VICE-PRÉSIDENT : officier de district qui y préside en l’absence du président. Il en est le successeur présomptif ; on l’appelle quelquefois sous-président. On parvient à cette dignité quand on a montré du talent dans le commissariat.

VOYAGER : dans l’ancien régime on faisoit voyager les jeunes seigneurs pour les former ; les voyages faisoient partie de leur éducation. Un mentor les promenoit dans toutes les cours de l’Europe, où ces jeunes messieurs persistoient & étoient persifflés.

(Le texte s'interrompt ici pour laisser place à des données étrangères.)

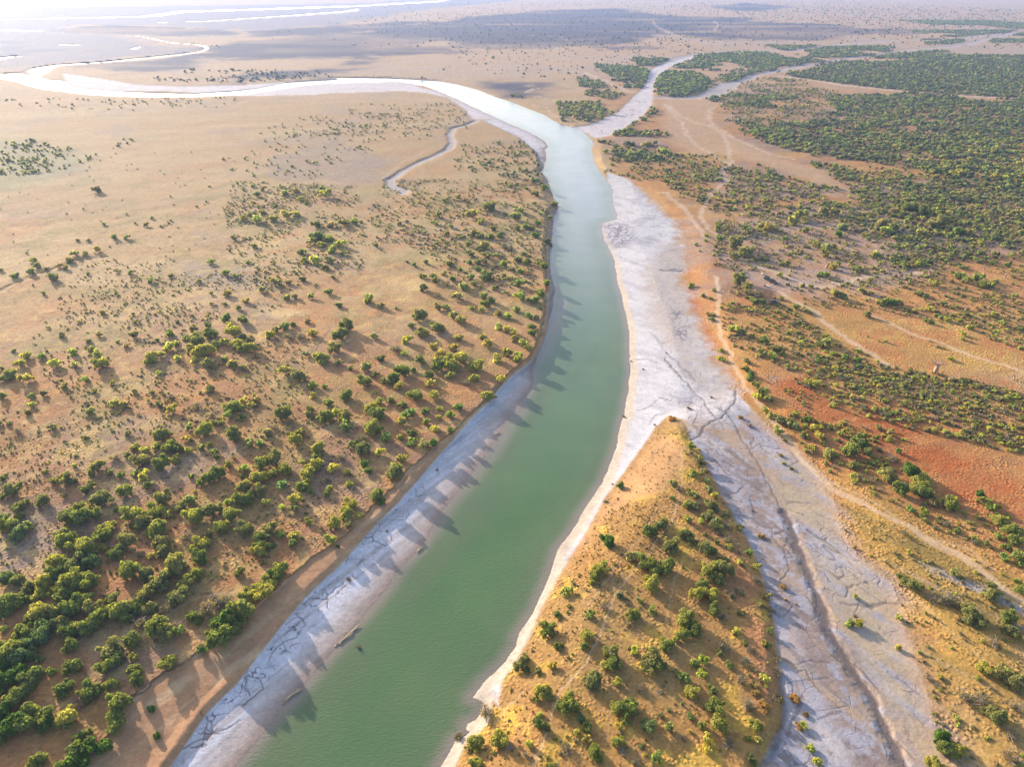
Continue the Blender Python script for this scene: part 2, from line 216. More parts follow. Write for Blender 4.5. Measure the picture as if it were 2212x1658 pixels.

Dans le nouveau régime ce sont les peres qui voyagent au lieu des enfans ; loin d’aller s’instruire dans les cours étrangeres, ce sont eux qui vont instruire les cours. Ces missionnaire politiques qui n’aiment point les révolutions, y causent cependant quelqu’espèce de révolution. C’est à leur persuasion que la cour d’Espagne s’est réconciliée avec son inquisition pour frapper d’anathême nos écrits patriotiques qui feroient ressouvenir aux Arragonnois qu’ils disent à leurs rois : nosostros que somos mas que vos, nous qui sommes plus que vous. À Turin, c’est à l’instigation des illustres cosmopolites qu’il a été défendu aux porteurs du Mont-Cénis de lier aucune conversation avec les portés qui venoient de Lanebourg[1].

  1. Les porteurs du Mont-Cénis sont des hommes vigoureux qui transportent les voyageurs sur leurs épaules d’un côté du Mont-Cénis à l’autre. Lanebourg est le village ou bourg situé au pied des Alpes du côté de la France.